Is Humanity Dooomed?

Tentative Andy

I'm in the Meal Deal
It seems to me that there have been predictions of humanity being doomed for almost as long as humanity itself has existed. (Religion has historically been a big factor in this). Sure, it's certainly crap right now, but for better or worse, I wouldn't say it's out-of-the-ordinary crap. There have certainly been more difficult times for humanity in general. Also, of course, the fact that we are able to identify our current situation as bad and complain about it implies that we have some grasp on the conception of a good human life, even if it only exists as an ideal.
 

vimothy

yurp
Let me restate my question in a slightly different way: is there any indicator that might support the hypothesis that humanity is doomed?
 

padraig (u.s.)

a monkey that will go ape
Is there any indicator that might support the hypothesis that humanity is doomed?
I think "doomed" is a bit of a red herring, implying as it does an existential threat to the human race. I would change it to something like: what we have now isn't sustainable.

Not sure, in your example, if declining air quality really would, on net, increase GDP, though obviously some individual companies could profit from it...But the trends are not unambiguously bad.
But that's a massive problem isn't it? That companies which have the primary goal of delivering profits to their shareholders don't/wouldn't take into account and/or wouldn't foresee the larger consequences of their business practices? Or that they might value short term profit & growth over, y'know, horrendous environmental destruction/hideous labor practices/etc etc. Not that it's malicious even (well, most of the time it's not) which is what's so devastating, that it's just business as usual.

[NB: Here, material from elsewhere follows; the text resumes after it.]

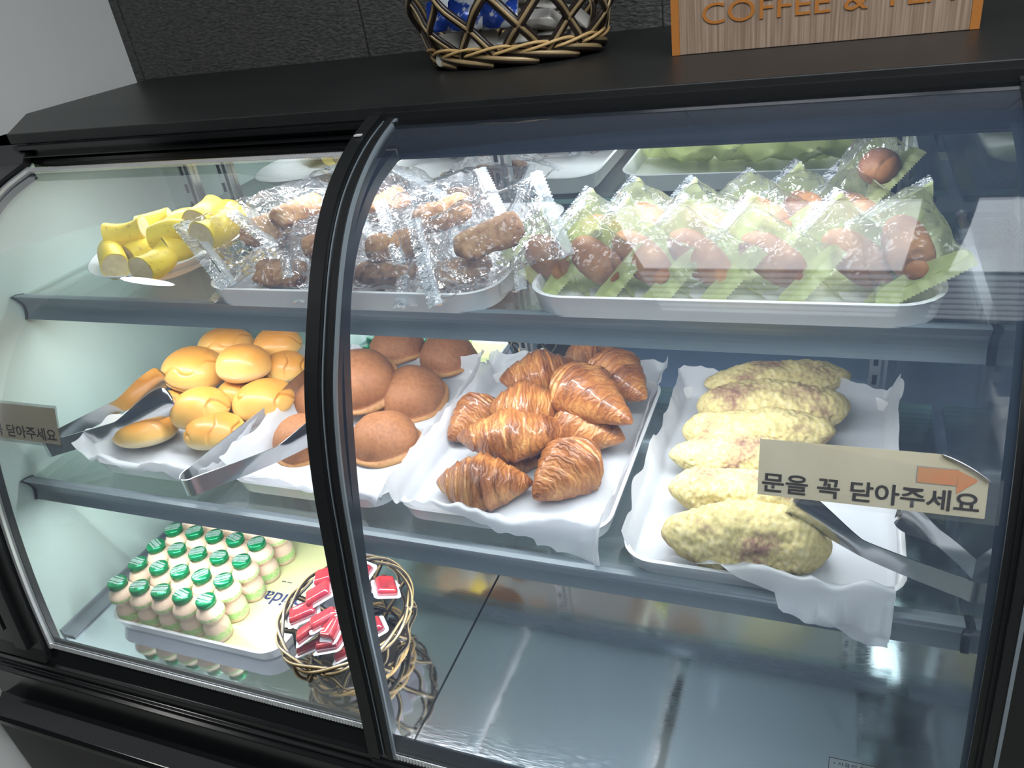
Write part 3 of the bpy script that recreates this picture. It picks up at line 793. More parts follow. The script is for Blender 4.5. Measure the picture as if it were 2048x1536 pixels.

& no, it's not all bad (tho terms like "bad" & "good" become kind of nebulous here). surely nothing is ever unambiguously bad or good. unless you're Ayn Rand :).
 

vimothy

yurp
But is that actually what's happening?

I think another problem with the question is that it could mean so many things. "Humanity" might be capitalism, this level of technological development, the west, everyone, our level of fossil fuel consumption, etc.
 

padraig (u.s.)

a monkey that will go ape
But is that actually what's happening?
well certainly it's not the only thing happening, nor is it happening all the time. tbc I didn't mean to suggest that we're "doomed" b/c of it either - just that it does happen & is a serious problem. I mean I'm aware here - you have to balance things out surely - & also there's no way I would say that ppl in the "developing world" having a better standard of living is a negative thing - just that, you know, bringing up GDP etc is only one side of the coin, as in what are the costs?

I think another problem with the question is that it could mean so many things. "Humanity" might be capitalism, this level of technological development, the west, everyone, our level of fossil fuel consumption, etc.
this is very true. I reckon Josef originally meant it in a more abstract, philosophical way (correct me if I'm wrong).

again I think a better question would be - Is what we have sustainable? "What we have" being all the things you mentioned including the etc. - maybe we could boil down to how we gather resources & make/transport/consume goods, which IMO includes all that other stuff. The bit about "the West" (which confusingly includes Japan) is esp. misleading - as surely the West could fall out of power without humanity on the whole or even the West itself being "doomed".
 

vimothy

yurp
On one level the constraint is having a given, finite set of resources to exploit, but on another level the constraint is knowing how to exploit that set of resources, knowing what constitutes a resource. Which is a different problem.
 

vimothy

yurp
The second problem is a problem of knowledge, it's not binding. The set of resources in the first problem is finite, in real terms it's shrinking all the time, but the set of knowledge is growing.